Though a good idea from the developers’ point of view, the taxpayers, unsurprisingly, opposed it. We received 70 calls and emails from taxpayers urging us to deny the developers’ road improvement plan on the sensible grounds that they didn’t want to subsidize the cost of a private development.
Listening to the taxpayers, we did just that: we denied the variance request and asked the developers to submit a reworked road improvement plan.
Instead, in August 2008, they sued. In December 2010, days before we left office, the court issued its ruling. Of the original 15 counts brought forth by the developers, the court ruled on only three and found for the developers, largely on technical grounds. (Case number DV-41-2008-342 for those who would like to check for themselves.) To summarize, the variance process we inherited, and which we used to make our decision, was flawed, and our attempt to strictly apply a set of confusing criteria contained in the law was akin to fitting a square peg in a round hole. The court remanded the subdivision application and the road variance request to the county commissioners for public hearings. But by the time it landed before the commissioners for a hearing and a decision, we were out of office and there was a new board in place to make those decisions.
Both subdivision applications and the joint road variance request received their first and only public hearing, review and approval in July of 2011 – seven months after we left office.

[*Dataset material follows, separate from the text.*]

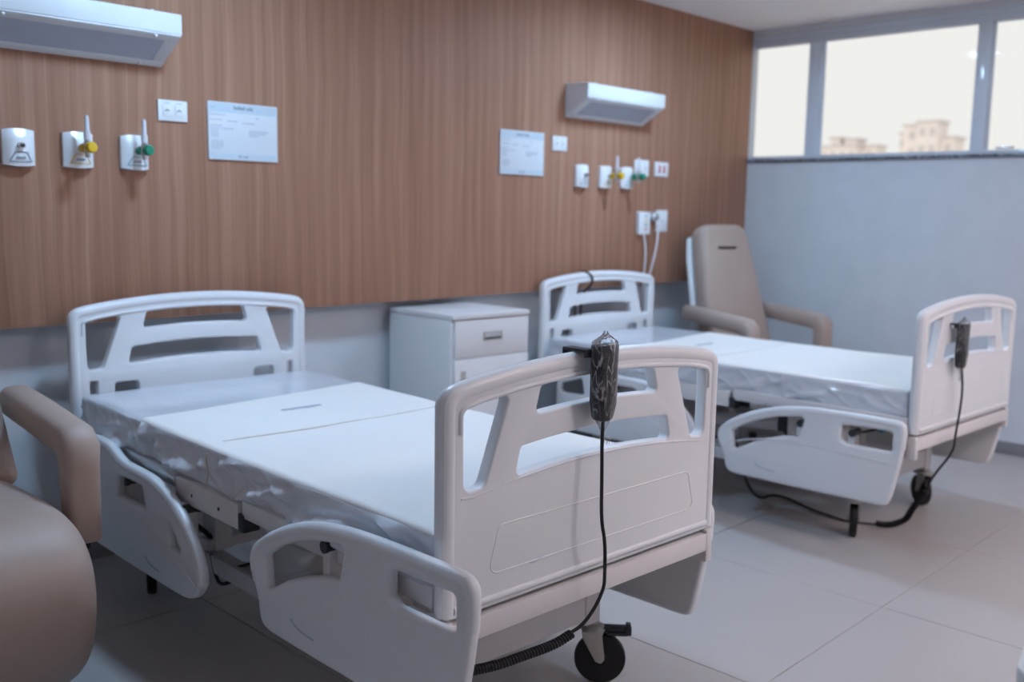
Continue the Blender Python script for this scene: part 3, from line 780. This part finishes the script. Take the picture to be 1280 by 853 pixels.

It’s critical to note here that in the road variance ruling, the court determined that neither party – neither the developers nor the county commission – addressed the issue of damages. From the Opinion and Order: “Neither party pointed to evidence in the record on the issue of actual damages and the Court concludes that this issue was not properly before the Court.” The ruling also noted that the developers’ ability to prove actual damages might have been constrained by state law and “by the abrupt decline in the local real estate market after August 2008.”
No damages were awarded, and given the state of the economy in August 2008, and the thousands of platted but unsold and undeveloped lots in the county, it seems unlikely that neither Wilson nor Dykeman would have sold any of their lots.
The December 2010 court ruling should have been the end of it, but it wasn’t. For reasons that have not been explained to the public, the commissioners, after giving the developers everything they asked for, including subdivisions and taxpayer-subsidized road repairs, went the extra mile for Big Sky Development and Morado Mountain Estates. On April 24, 2013, Commissioners Jeff Burrows, Suzy Foss, Greg Chilcott, J.R. Iman and Ron Stoltz voted unanimously to pay $300,000 to Dykeman’s Morado Mountain Estates, LLC. A year later, on May 12, 2014, four of the same five commissioners (Foss was absent) voted to award $675,000 to Wilson’s Big Sky Development Group, LLC.
Why?
The court order clearly specified that damages were not at issue before the court. The court was absolutely clear that the remedy was a rehearing of the variance request and a hearing on the subdivisions. Given that, then, what was the action that triggered the payoff?
It’s not clear what can be done now about the tax money that was paid to two land developers who got everything they asked for – and then some. But three of the county commissioners who made the decision – Chilcott, Iman and Burrows – are still in office. They have an obligation to explain to the public why they paid nearly $1 million to developers in a no-damage award lawsuit several years after the court ruled damages were not an issue. Why do they refuse to take public responsibility for their decision? Why did they try to illegally sneak the payoff by the public, as the Bitterroot Star’s successful lawsuit brought to light? And why do they hide behind the lie that a previous commission is to blame?